Ma scrivere mi manca. E non è il solo atto di comporre periodi gradevoli, per quello c’è il blog. Ma è il contatto con le redazioni, il discutere del taglio di un articolo, il recarsi sul posto, il conoscere nuove persone, fare entrare in contatto il loro mondo con il mio, il momento della pubblicazione, le reazioni, il confronto. Ecco perché penso che la cosa peggiore che si possa dire a un giovane giornalista che cerca di farcela è “Se non ti pagano che scrivi a fare?”. Sul blog di un quotidiano più o meno conosciuto dove ho il piacere di scrivere, commenti di siffatta lega si sprecano. I blogger non sono pagati e vengono accusati di narcisismo. Ipocriti che vogliono combattere un sistema, ma poi fanno di tutto per sguazzarci dentro. Ecco, avete ragione. Vorrei tanto che il sistema fosse diverso, vorrei essere pagata onestamente per quello che faccio, ma non voglio tagliarmi fuori, non voglio rinunciare a farne parte. So che il massimo che una redazione possa darmi in questo momento (i 30 euro lordi di cui sopra) comunque non mi aiuteranno a pagare neanche i croccantini dei gatti.

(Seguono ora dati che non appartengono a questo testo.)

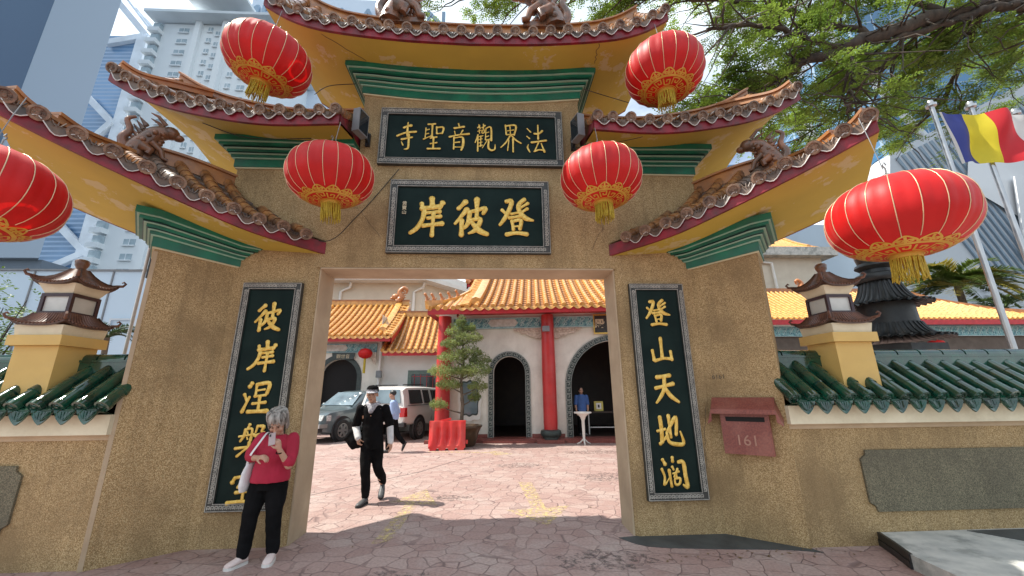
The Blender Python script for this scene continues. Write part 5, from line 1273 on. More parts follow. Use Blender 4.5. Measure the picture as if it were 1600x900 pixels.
# ------------------------------------------------------------------ right compound
E_ = thing('east_hall', 'long low hall with a broad yellow tiled hip roof beyond the flagpoles', 'building')
F = WFm(0, 16)
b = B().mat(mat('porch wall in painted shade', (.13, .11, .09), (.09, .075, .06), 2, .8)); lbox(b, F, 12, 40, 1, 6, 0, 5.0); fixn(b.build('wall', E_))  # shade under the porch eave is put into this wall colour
scroll_beam(lambda u, v, z: F(u, v+.8, z), 14, 40, 4.55, 5.15, E_)
H = lambda s: 5.42+2.6*(.75*s+.25*s*s)
b = B().mat(M['otile']); n = 62; wd = lambda u: max(0, min(1, (33.5-u)/5.6)) if u > 27.9 else 1
for i in range(n):
    u = 14+i*.32; mx_ = wd(u)
    if mx_ <= .02: continue
    pts = []; rad = []
    for j in range(10):
        for q in (0, 1):
            s = (j+q)/10*mx_; pts.append(F(u, 4.0*s-.03, H(s)+.02)); rad.append(.09*(1.05 if q == 0 else .94))
    b.tube(pts, rad, 8)
fixn(b.build('roof_tiles', E_, smooth=50))
b = B().mat(M['opan']); b.grid([[F(u, 4*s/6*wd(u), H(s/6*wd(u))) for s in range(7)] for u in [14+i*.6 for i in range(33)]]); b.build('pan_tiles', E_)
b = B().mat(M['redf']); lbox(b, F, 14, 33.6, 0, .06, 5.1, 5.38); b.build('fascia', E_)
b = B().mat(M['ridge']); lbox(b, F, 14, 28, 3.85, 4.15, 7.95, 8.25)
pts = [(28, 4, 8.2), (29.6, 2.9, 7.15), (31.5, 1.4, 6.2), (33.9, -.3, 5.55)]
for a_, c_ in zip(pts, pts[1:]): b.bar(F(*a_), F(*c_), .22, .3)
fixn(b.build('ridge', E_)); ridge_dragon(F, 27.6, 4, 8.1, 1, E_, 1.2); ridge_dragon(F, 21.5, 4, 8.1, -1, E_, 1.0)
small_lantern((25.9, 16.55, 3.95), 'red lantern in the shade under the far hall eave', 1.5)
Fb = thing('upper_storey_house', 'beige upper storey under a yellow roof, right of the gateway', 'building')
b = B().mat(M['beige']); b.box(17, 27, 24, 30, 0, 11.9); b.build('wall', Fb)
b = B().mat(M['concrete']); b.box(16.5, 27.8, 23.2, 31, 11.9, 12.6); b.build('eave_slab', Fb)
yroof(WFm(0, 23.6), 17, 27, .2, 4, 12.7, 15.2, Fb, sp=.32, nseg=8, capseg=6)
b = B().mat(M['wplaster']); b.tube([(21.5, 23.8, 11.4), (21.6, 23.8, 11.5), (22.6, 23.8, 11.4), (22.7, 23.8, 9)], .1, 8); b.build('downpipe', Fb, smooth=60)

# incense burner
ib = thing('incense_burner', 'black cast iron pagoda-shaped incense burner with flared scalloped roofs', 'incense burner', (9.35, 3.5, 0))
M['iron'] = mat('blackened iron', (.018, .019, .018), (.008, .008, .008), 7, .45, .2, 18, dirt=(.06, .06, .055), dscale=4, damt=.5)
b = B().mat(M['iron']); b.lathe([(0, 0), (1.0, 0), (.95, .3), (.75, .5), (.78, 1.4), (.86, 1.5), (.82, 2.5), (.3, 2.55)], 6); b.build('body', ib)
def iron_roof(r0, r1, z0, z1, name, nr):
    b = B().mat(M['iron']); n = nr*6; P = []
    for i in range(n+1):
        a = 2*PI*i/n; row = []
        for j in range(8):
            s = j/7; rr = lerp(r0, r1, s**.55); zz = lerp(z0, z1, s**1.9); rr *= 1+.012*math.cos(a*nr)
            if j == 0: zz -= .045*(.5+.5*math.cos(a*nr))
            row.append(Vector((rr*math.cos(a), rr*math.sin(a), zz)))
        P.append(row)
    b.grid(P); b.grid([[p[0], Vector((p[0].x*.82, p[0].y*.82, z0+.03))] for p in P])
    for k in range(nr):
        a = 2*PI*k/nr; b.tube([Vector((lerp(r0, r1, (j/7)**.55)*1.01*math.cos(a), lerp(r0, r1, (j/7)**.55)*1.01*math.sin(a), lerp(z0, z1, (j/7)**1.9)+.01)) for j in range(8)], .025, 5)
    return fixn(b.build(name, ib, smooth=50))
iron_roof(.98, .52, 2.66, 2.98, 'lower_roof', 36); b = B().mat(M['iron']); b.lathe([(.52, 2.9), (.50, 3.45), (.3, 3.5)], 18); b.build('drum', ib, smooth=40)
iron_roof(.82, .32, 3.44, 4.05, 'upper_roof', 30)
b = B().mat(M['iron']); b.lathe([(.40, 3.98), (.44, 4.03), (.44, 4.12), (.40, 4.17), (.30, 4.2), (.28, 4.28), (.34, 4.33), (.38, 4.36), (.36, 4.42), (.30, 4.46), (.33, 4.6), (.36, 4.9), (.30, 5.1), (.12, 5.3), (0, 5.35)], 28); b.build('finial', ib, smooth=40)

# flagpoles and flag
for i, (x, y, h, lab) in enumerate(((9.35, 1.5, 7.2, 'tall steel flagpole carrying the striped flag, leftmost of three'), (10.22, 1.5, 7.2, 'middle one of three steel flagpoles behind the striped flag'), (11.15, 1.5, 7.05, 'rightmost of three steel flagpoles, its top at the picture edge'))):
    t = thing('flagpole', lab, 'flagpole', (x, y, 0), group='steel flagpoles')
    b = B().mat(M['steel']); b.tube([(0, 0, 0), (0, 0, h*.5), (0, 0, h)], [.052, .046, .04], 16); b.build('pole', t, smooth=60)
    b = B().mat(M['steel']); b.lathe([(.0, h), (.085, h), (.09, h+.05), (.06, h+.07), (.05, h+.13), (0, h+.15)], 16); b.build('cap', t, smooth=50)
fl = thing('striped_flag', 'waving flag of vertical blue, yellow, red and white stripes on the left flagpole', 'flag', (9.42, 1.46, 0))
cols = [('flag white', (.62, .62, .60)), ('flag blue', (.035, .05, .27)), ('flag yellow', (.74, .62, .03)), ('flag red', (.62, .02, .03)), ('flag white edge', (.7, .7, .68)), ('flag orange', (.7, .25, .03))]
fm = [mat(n_, c, tuple(x*.9 for x in c), 3, .6, trans=.3) for n_, c in cols]
def fp(u, v):   # u along, v down
    x = u*.98+.02*math.sin(v*3); s = .10*math.sin(u*4.6-v*1.2)*min(1, u*2)+.05*math.sin(u*10+v*4)*min(1, u*2)+.03*math.sin(v*8+u*3)*min(1, u*3)
    return Vector((x+.12*v*(1-min(1, u*.5))*.9, s-.1*u, 7.04-v*1.20-.07*u*(1-v)+.05*math.sin(u*3.4)*v+.02*math.sin(u*6)-.06*u*v*0))
ed = [0, .16, .70, 1.12, 1.60, 1.9, 2.3]; ed = [0, .06, .50, .85, 1.3, 1.7, 2.1]
for k in range(6):
    b = B().mat(fm[k]); n = 14; ea, eb = ed[k], ed[k+1]
    b.grid([[fp(lerp(ea, eb, i/n)+(.0), j/20) for j in range(21)] for i in range(n+1)]); b.build('stripe', fl, smooth=180)

# ------------------------------------------------------------------ city behind, distance haze mixed into the pale facade colours
def bldg(name, label, cat='building'): return thing(name, label, cat)
tw = bldg('slab_tower', 'huge windowless blue grey tower slab at the upper left', 'tower')
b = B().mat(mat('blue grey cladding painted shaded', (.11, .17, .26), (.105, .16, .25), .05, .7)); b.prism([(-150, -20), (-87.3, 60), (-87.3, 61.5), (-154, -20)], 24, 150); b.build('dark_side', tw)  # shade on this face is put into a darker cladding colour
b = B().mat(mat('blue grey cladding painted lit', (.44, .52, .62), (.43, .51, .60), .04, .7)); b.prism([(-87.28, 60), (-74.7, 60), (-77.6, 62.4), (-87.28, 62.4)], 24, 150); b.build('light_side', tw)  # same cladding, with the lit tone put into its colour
b = B().mat(mat('tower base', (.20, .24, .29), None, .05, .8)); b.box(-120, -75.2, 61, 90, 0, 24); b.build('base', tw)
gt_ = bldg('braced_glass_tower', 'blue glass tower with big white diagonal braces, left of the apartments', 'tower')
b = B().mat(window_wall_mat('louvred blue glass', (.28, .42, .60), (.15, .29, .48), 400, 1.1, 1.1, .62, .25)); b.prism([(-130, 82), (-89, 80.5), (-84, 96), (-84, 110), (-130, 110)], 0, 92); 
b.build('glass_wall', gt_)
b = B().mat(mat('white truss', (.80, .86, .92), None, .3, .6))
yb = 80
for bi, (a_, c_, w_) in enumerate((((-100, 104), (-89.0, 91.5), 1.5), ((-98, 88.6), (-89.4, 91), 1.6), ((-89.3, 91), (-88.6, 10), 2.6), ((-98.5, 72.5), (-90.5, 64.8), 1.4), ((-96, 39), (-88.2, 32), 1.4), ((-95, 28.2), (-88.2, 32), 1.4), ((-88.2, 32), (-83, 36), 1.3), ((-88.2, 32), (-82.5, 28.5), 1.2), ((-90.5, 64.8), (-97, 55), 1.3))):
    b.bar((a_[0], yb-.07*bi, a_[1]), (c_[0], yb-.07*bi, c_[1]), w_, 1.0, up=(0, 1, 0))
for k in range(5): b.bar((-99-k*0, yb+2+k*3, 106), (-88+k*.6, yb+2+k*3, 92.5), .7, .5)
b.build('brace', gt_)
ap = bldg('apartment_tower', 'white apartment tower with stacked balconies and small windows', 'tower')
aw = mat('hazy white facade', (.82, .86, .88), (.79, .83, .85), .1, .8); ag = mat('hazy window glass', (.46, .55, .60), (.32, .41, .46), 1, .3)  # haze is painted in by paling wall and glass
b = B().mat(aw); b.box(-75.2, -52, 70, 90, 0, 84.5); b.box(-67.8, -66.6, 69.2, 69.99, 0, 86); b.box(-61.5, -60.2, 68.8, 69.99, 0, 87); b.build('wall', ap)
b = B().mat(mat('pale roof slab', (.74, .80, .84), None, .1, .8)); b.prism([(-77.5, 67), (-50, 67), (-50, 92), (-77.5, 92)], 84.7, 85.4); b.prism([(-68, 66), (-55, 66), (-55, 92), (-68, 92)], 87.5, 88.2); b.build('roof_slab', ap)
wb = B(); sb = B()
b = B().mat(aw); gl = B().mat(ag)
fl_h = 3.05
for k in range(27):
    z = 82-k*fl_h
    if z < 4: break
    # balcony stack at the left corner
    bal = B().mat(aw); bal.box(-77.3, -75.0, 68.6, 71.5, z-.9, z+.1); bal.build('balcony', ap)
    wg = B().mat(ag); wg.box(-76.8, -75.21, 69.2, 71, z+.1, z+1.7); wg.build('balcony_window', ap)
    for wx in (-71.4, -69.0):
        pass
    for x0, wd_, zz in ((-71.6, 2.2, 0), (-65.2, 1.0, .5), (-63.4, 1.2, -.6), (-59.0, 1.1, .4), (-56.4, 1.6, 0)):
        gl.box(x0, x0+wd_, 69.9, 69.999, z+zz, z+zz+1.25)
        b.box(x0-.1, x0+wd_+.1, 69.6, 69.89, z+zz-.25, z+zz-.02)
        b.bar((x0+wd_/2, 69.88, z+zz), (x0+wd_/2, 69.88, z+zz+1.25), .09)
gl.build('window_glass', ap); b.build('window_sill', ap)
mn = bldg('sign_tower', 'pale high-rise with large grey rooftop letters behind the top roof', 'tower')
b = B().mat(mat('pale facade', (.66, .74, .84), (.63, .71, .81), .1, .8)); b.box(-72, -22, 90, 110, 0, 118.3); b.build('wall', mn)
for k in range(2):
    b = B().mat(mat('white band', (.62, .66, .70), None, .1, .8)); b.box(-72.2, -21.8, 89.6, 89.99, 103.5-k*8, 105-k*8); b.build('band', mn)
text('lettering', 'MENARA ATLAN', 8.2, mat('grey blue letters', (.30, .42, .55), None, .2, .7), (-44.5, 89.5, 108.3), (PI/2, 0, 0), mn, ext=.3, off=.12)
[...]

Ecco perché ho deciso di continuare. Per quel che mi riguarda, smettere di scrivere sarebbe cedere a un ricatto ancora più grave.

Sylvia Plath, sui suoi diari, scriveva “Voglio scrivere perché ho bisogno di eccellere in uno dei mezzi di interpretazione della vita”. Con le dovute differenze, è un po’ come mi sento anche io. Scrivo, nella speranza che un giorno possa diventare il mio lavoro a tempo pieno. Di riuscire, prima o poi, a liberarmi dalla tirannia dei clic e del “mi raccomando, non più di 5.000 battute altrimenti i lettori on-line si rompono le palle”, dei “non essere troppo didattica” e “usa parole più facili”. Lo farò finché avrò l’energia di scrivere nei ritagli di tempo e nelle giornate libere. Quando mi stancherò, chiuderò per sempre e abbandonerò ogni velleità. Un lavoro fuori, di quelli di serie A, lo troverò sicuramente.